• _GIVEN REQUEST_
Work out how many lines in the entries contain the string "picture", and give nothing but that number.

• _DATA SUPPLIED_
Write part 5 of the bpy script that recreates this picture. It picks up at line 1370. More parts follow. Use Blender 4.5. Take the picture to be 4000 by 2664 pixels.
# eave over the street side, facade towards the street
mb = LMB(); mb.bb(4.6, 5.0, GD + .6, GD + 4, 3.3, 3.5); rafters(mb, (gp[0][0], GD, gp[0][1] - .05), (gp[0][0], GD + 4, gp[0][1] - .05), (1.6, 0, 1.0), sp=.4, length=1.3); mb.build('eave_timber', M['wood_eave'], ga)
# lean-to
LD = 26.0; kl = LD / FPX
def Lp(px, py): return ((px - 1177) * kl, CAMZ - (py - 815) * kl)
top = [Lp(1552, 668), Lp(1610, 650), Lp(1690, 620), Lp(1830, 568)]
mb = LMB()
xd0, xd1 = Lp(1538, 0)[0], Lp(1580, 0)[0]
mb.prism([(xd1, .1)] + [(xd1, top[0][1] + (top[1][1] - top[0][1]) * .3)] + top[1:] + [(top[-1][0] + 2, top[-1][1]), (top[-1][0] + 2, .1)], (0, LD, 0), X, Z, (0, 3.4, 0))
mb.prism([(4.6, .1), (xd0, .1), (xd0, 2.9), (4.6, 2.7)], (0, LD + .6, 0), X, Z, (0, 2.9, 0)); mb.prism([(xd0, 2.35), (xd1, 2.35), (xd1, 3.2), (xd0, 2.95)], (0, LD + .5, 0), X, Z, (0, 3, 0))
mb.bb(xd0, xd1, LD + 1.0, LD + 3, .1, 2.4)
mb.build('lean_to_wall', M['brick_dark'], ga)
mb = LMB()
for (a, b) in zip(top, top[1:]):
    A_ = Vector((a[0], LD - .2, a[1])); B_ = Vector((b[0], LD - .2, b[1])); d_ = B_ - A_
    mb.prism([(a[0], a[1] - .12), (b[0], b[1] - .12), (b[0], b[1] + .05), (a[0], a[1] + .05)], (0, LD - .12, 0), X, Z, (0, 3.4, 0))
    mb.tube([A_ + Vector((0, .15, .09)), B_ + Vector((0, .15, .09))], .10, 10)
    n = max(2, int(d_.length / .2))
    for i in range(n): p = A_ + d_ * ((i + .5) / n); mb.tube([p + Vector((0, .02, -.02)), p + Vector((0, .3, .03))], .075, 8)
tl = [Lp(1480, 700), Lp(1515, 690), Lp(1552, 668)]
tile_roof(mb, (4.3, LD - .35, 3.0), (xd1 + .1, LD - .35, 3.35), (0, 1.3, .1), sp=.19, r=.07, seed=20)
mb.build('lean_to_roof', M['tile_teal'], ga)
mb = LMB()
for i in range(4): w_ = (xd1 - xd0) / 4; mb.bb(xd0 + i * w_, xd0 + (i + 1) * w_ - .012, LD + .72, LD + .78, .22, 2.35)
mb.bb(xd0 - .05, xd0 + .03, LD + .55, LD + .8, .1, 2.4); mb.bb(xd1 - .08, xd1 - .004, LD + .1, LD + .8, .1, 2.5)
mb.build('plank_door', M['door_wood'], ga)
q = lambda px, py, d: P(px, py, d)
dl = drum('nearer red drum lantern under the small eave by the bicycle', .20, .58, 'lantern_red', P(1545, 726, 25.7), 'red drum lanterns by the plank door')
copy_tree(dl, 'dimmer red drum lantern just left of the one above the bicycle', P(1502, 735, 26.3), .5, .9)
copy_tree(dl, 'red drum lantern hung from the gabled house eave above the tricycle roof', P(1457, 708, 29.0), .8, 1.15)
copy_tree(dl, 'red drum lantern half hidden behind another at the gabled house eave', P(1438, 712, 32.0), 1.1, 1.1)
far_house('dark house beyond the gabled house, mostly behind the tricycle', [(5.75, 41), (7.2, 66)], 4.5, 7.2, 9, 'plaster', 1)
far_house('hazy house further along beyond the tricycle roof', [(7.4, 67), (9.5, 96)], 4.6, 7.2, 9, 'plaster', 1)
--
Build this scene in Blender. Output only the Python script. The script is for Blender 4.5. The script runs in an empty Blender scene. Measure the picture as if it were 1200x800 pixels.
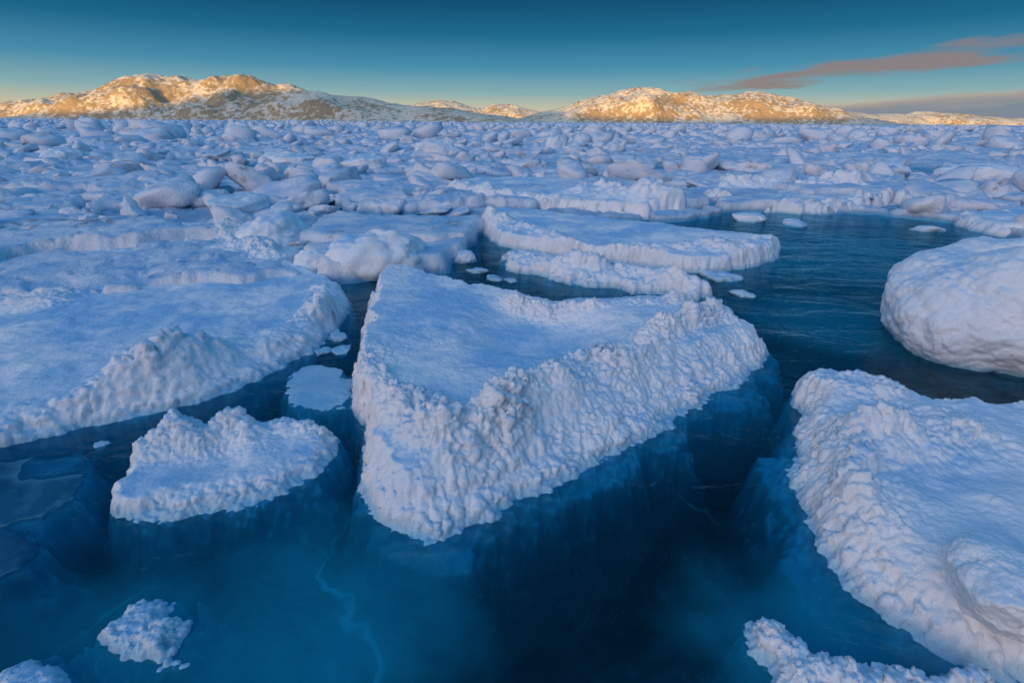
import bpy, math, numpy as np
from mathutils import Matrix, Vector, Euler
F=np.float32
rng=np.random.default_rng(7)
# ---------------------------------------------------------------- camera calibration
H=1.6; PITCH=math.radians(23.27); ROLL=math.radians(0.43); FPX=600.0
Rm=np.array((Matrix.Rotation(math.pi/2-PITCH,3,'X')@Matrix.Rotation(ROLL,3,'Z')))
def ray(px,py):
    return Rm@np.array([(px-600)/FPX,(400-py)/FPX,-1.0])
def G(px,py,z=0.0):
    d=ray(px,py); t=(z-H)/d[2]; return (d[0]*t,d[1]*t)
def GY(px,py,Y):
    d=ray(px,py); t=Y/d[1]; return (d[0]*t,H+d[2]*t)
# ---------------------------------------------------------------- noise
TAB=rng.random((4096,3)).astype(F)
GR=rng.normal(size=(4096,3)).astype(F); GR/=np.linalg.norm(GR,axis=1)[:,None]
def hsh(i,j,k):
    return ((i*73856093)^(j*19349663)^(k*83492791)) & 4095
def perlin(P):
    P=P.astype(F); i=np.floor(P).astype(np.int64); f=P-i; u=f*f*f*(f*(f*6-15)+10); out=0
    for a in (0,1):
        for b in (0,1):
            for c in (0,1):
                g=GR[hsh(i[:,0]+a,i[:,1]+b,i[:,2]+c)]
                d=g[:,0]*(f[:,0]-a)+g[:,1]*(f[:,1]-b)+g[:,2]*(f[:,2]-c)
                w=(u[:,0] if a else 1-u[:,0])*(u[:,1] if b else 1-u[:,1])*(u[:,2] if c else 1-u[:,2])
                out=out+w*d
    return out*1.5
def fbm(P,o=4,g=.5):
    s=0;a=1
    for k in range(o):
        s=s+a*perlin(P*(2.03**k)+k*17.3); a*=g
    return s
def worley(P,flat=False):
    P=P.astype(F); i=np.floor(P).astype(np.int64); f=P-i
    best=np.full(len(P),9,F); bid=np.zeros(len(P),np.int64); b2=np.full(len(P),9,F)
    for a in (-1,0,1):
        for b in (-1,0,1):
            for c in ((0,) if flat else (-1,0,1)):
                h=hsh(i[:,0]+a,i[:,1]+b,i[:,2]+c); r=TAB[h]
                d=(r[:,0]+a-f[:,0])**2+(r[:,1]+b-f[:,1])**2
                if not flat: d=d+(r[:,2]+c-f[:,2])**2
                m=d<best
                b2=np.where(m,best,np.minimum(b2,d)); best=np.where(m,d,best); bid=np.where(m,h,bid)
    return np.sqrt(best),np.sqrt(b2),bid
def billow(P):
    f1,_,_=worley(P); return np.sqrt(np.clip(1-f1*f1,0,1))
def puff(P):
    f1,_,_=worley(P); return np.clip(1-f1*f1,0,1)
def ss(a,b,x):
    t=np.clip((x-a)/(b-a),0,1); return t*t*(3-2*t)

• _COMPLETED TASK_
2